No terreiro que acolhe vozes e histórias, cada canto e cantar reverbera como ladainha sagrada. E quem pisa nesse chão com verdade vira parte dele.
O mês de junho chegou com toda força ao Cacique de Ramos, e a temporada junina da roda de samba já mostrou que será de grandes festas e encontros emocionantes. Neste dia 1º, um domingo com programação intensa por toda a Zona Norte, o Cacique se manteve como um dos locais mais procurados e bem frequentados por décadas a fio — por isso, sua história é reconhecida como patrimônio da cidade e do Estado do Rio de Janeiro.
Convidados para o evento, os cantores Gutto Junior e Lurdes Maria foram acompanhados pelos músicos da casa, o grupo Caciqueando. Consagrado pela autenticidade de sua batucada, o grupo foi recentemente batizado com o selo que leva o nome de um dos grandes sucessos sonoros do bloco, em mais uma homenagem ao multiartista Noca da Portela — autor de obras emblemáticas do panteão musical brasileiro, uma delas embala os desfiles do Cacique.
Gutto Junior, veterano do samba, compositor e intérprete do gênero, subiu ao palco logo após o término da partida entre Flamengo e Fortaleza, válida pelo Campeonato Brasileiro e transmitida no supertelão da quadra. A iniciativa atende aos frequentadores que desejam aproveitar os eventos do Doce Refúgio sem perder nenhum lance. Gutto trouxe na bagagem o repertório que já se tornou sua marca.
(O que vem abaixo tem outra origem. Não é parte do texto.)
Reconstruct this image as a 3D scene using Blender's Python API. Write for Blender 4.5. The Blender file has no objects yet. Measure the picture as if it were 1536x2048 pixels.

Como em todos os domingos no Templo Sagrado do Samba, a corte carnavalesca do bloco se apresentou com graça e desenvoltura, inebriando o público com a beleza do espetáculo protagonizado pela Musa de Ouro Amanda Prestes, o Índio Caciqueano Bruno Barão e a princesa Bella Carrulo.
Durante os intervalos, crescia a expectativa de um grupo que foi ao Cacique especialmente para prestigiar a estreia da jovem sambista Lurdes Maria. A cantora, de apenas 19 anos, é mineira — e veio de lá para cá para realizar o sonho de pisar neste palco, que segue iluminando quem o respeita com amor ao samba autêntico. Lurdes não apenas cantou: encantou. Em cena, emocionou. E, diante do público, provou que está pronta para brilhar. No coração, uma certeza: é esta a estrada que quer trilhar.
A estreante foi recepcionada no Espaço Bira Presidente para a tradicional sessão de fotos com a Diretoria de Ouro. Lurdes Maria discursou com gratidão e foi aclamada pelos anfitriões. Emocionada, foi surpreendida com homenagens e acolhida pela Diretora-Geral do Cacique, Christian Kelly, que entregou à jovem artista um kit com os produtos oficiais do bloco.
Sua mãe, Maristela Mello, também fez questão de expressar sua emoção: “Quero, de público, agradecer a cada um de vocês por esta oportunidade dada à minha filha. Passamos por inúmeras dificuldades para chegar até aqui — e tudo valeu a pena. Vê-la realizando este sonho conforta o meu coração, o do pai dela e de todos que contribuíram para este momento que ficará marcado em nossas vidas. Peço a Deus e aos ancestrais que conduzam esta casa e a todos vocês, diretores, ao presidente Bira, com saúde e prosperidade.”
Além dos agradecimentos, Lurdes Maria — que está no terceiro ano de Direito — concedeu entrevista à Cacique TV, em parceria com o programa Na Levada do Samba. Entrevistada por Nayra Cezari, apresentadora da atração no canal e na Rede NGT, a cantora falou sobre sua trajetória artística e suas inspirações.
Fora do palco, o trabalho de bastidores também movimentou a sede da instituição com ações voltadas à estrutura e ao bem-estar do público.
A gestão de Márcio Nascimento tem recebido os cumprimentos por melhorias que já se fazem sentir. Há quinze dias, o palco praticável retomou o espírito dos tempos fundadores do Doce Refúgio. Neste domingo, foi a vez da nova rampa de acesso à área reservada — demanda antiga, finalmente atendida. Para o gestor, cada intervenção amplia as possibilidades de acolhimento e torna o Cacique um espaço cada vez mais próximo do público.
Encerrando mais um domingo, entre um samba e outro, a roda girou como gira o tempo: com reverência ao passado, olhos atentos ao presente e esperança acesa no futuro, neste caso, um futuro tão próximo que não dá tempo de sentir saudades. No próximo domingo tem mais samba no Doce Refúgio. Pois no Cacique de Ramos, o samba não acontece por acaso ou modismo: ele permanece.